In their favour, it did help to prepare me for the day when a girl turned up with new goggles for her swimming lesson. She proceeded to spend most of the time going under water to examine my trotters, resurfacing just to try to explain how weird my toes are.

                                                                                                       

Then there was the girl who told me that while I was good at colouring in between the lines, I was nowhere near as good at drawing as her mummy. And my attempt at Hama-beading wasn’t very impressive, either.

                                                                                                           aliens

Some children get really nervous about swimming on their back, which is understandable given that you’re asking a five-year old to trust that this clear, non-solid substance will hold them up. I get them to lie their head on my shoulder and look up at the ceiling, and have mastered some ingenious distractions to help them relax.

I then ask if they reckon the big grey pipe that runs under the roof is a spaceship, and whether they can see any aliens hiding inside.

The most frequent response is along the lines of “you’re so weird” and “no, it’s just a pipe”. Talk about not appreciating a true imaginative force.
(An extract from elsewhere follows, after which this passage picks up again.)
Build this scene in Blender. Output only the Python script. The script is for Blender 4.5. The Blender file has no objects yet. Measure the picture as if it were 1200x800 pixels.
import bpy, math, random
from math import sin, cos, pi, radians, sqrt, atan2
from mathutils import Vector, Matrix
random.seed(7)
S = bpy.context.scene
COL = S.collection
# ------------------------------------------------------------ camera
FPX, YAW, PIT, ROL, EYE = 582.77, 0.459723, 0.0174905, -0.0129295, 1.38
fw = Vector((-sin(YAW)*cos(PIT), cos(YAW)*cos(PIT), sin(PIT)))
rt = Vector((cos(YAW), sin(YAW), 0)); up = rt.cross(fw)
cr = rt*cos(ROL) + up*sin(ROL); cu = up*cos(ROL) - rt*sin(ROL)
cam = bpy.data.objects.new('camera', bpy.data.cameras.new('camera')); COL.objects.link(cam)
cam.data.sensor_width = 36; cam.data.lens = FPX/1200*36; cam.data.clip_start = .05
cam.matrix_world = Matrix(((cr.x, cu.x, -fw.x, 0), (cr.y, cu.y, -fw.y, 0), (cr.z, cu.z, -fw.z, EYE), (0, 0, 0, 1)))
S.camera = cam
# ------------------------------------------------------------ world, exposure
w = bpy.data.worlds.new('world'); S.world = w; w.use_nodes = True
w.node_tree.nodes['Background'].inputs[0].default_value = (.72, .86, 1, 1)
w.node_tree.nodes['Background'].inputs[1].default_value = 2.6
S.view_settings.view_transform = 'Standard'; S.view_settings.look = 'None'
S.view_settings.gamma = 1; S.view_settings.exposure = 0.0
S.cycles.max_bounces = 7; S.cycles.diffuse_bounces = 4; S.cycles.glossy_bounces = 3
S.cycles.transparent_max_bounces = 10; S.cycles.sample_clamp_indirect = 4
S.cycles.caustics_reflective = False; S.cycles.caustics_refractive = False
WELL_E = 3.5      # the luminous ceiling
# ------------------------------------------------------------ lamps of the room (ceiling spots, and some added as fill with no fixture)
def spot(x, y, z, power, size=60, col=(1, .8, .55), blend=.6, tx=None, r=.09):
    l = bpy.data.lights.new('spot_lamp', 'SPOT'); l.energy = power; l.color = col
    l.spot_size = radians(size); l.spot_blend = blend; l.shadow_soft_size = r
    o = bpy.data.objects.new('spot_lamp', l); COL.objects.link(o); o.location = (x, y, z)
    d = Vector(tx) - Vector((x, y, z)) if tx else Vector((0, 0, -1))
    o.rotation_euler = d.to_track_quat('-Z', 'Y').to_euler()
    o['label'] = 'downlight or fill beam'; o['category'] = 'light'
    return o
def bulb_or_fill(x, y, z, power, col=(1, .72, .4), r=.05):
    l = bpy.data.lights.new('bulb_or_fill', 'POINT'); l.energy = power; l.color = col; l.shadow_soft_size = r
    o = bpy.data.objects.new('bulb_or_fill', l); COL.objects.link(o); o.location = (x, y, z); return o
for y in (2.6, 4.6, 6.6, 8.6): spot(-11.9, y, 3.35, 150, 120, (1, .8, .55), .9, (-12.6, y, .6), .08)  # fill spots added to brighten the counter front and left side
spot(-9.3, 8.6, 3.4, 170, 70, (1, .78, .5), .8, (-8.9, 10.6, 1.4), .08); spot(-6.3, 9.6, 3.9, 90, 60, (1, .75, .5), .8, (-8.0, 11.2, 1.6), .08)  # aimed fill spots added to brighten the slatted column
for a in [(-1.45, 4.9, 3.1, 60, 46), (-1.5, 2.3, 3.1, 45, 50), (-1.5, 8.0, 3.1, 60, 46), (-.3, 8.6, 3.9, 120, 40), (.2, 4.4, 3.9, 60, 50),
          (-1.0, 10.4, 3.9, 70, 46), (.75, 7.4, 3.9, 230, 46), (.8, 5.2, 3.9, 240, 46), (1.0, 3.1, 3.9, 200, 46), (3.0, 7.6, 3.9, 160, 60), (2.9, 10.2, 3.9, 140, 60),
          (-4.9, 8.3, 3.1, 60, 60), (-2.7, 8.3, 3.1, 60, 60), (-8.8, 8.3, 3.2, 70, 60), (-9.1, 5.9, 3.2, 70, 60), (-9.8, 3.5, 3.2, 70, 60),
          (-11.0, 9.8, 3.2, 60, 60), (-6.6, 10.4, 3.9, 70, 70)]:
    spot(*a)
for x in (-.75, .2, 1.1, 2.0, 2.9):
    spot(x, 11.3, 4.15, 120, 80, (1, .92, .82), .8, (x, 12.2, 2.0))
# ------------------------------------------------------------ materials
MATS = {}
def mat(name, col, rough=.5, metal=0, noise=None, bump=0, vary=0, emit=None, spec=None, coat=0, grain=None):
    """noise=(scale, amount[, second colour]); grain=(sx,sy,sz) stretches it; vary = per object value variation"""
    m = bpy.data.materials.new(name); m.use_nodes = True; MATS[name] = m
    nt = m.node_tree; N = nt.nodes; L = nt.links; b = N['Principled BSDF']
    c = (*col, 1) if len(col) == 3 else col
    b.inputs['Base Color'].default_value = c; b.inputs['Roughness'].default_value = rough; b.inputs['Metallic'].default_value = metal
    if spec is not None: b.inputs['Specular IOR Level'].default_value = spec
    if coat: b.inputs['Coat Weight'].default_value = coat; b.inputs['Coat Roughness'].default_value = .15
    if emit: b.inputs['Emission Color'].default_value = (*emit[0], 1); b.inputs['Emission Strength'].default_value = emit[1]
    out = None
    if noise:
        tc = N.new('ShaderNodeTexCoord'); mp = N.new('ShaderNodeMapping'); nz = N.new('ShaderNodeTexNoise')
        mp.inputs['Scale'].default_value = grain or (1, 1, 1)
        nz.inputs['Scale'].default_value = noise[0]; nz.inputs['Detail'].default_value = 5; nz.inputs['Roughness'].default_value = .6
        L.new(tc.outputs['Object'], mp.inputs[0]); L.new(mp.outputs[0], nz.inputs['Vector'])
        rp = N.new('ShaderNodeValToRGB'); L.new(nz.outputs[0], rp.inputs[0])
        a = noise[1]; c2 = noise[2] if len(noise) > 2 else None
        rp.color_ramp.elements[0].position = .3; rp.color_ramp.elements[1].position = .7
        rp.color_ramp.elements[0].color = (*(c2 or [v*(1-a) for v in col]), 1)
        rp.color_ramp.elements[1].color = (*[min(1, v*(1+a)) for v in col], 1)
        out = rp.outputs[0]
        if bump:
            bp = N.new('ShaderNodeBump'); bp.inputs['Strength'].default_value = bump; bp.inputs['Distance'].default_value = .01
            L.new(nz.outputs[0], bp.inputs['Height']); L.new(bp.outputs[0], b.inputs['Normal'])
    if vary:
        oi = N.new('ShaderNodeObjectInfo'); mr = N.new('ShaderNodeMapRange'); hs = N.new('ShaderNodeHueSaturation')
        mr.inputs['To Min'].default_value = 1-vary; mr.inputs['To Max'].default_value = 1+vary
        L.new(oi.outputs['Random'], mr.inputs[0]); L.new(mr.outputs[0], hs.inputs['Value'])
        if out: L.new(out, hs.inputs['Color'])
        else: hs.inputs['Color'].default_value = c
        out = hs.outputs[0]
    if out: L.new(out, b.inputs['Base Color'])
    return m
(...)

Kids can be so sassy.

                                                                                                           

Finally, in my experience, the one time a child is not telling the truth is when they claim to have stomach ache. Nine times out of ten they are just trying to get out of whatever fun activity you have set up for them.

But, there is the odd occasion when they are being genuine. Thus far I have yet to find a foolproof way to distinguish between these instances, and submit my jumpers that have been decorated with various regurgitated lunches as evidence. If anyone has this one sussed, me and my wardrobe would be ever so grateful for your wisdom.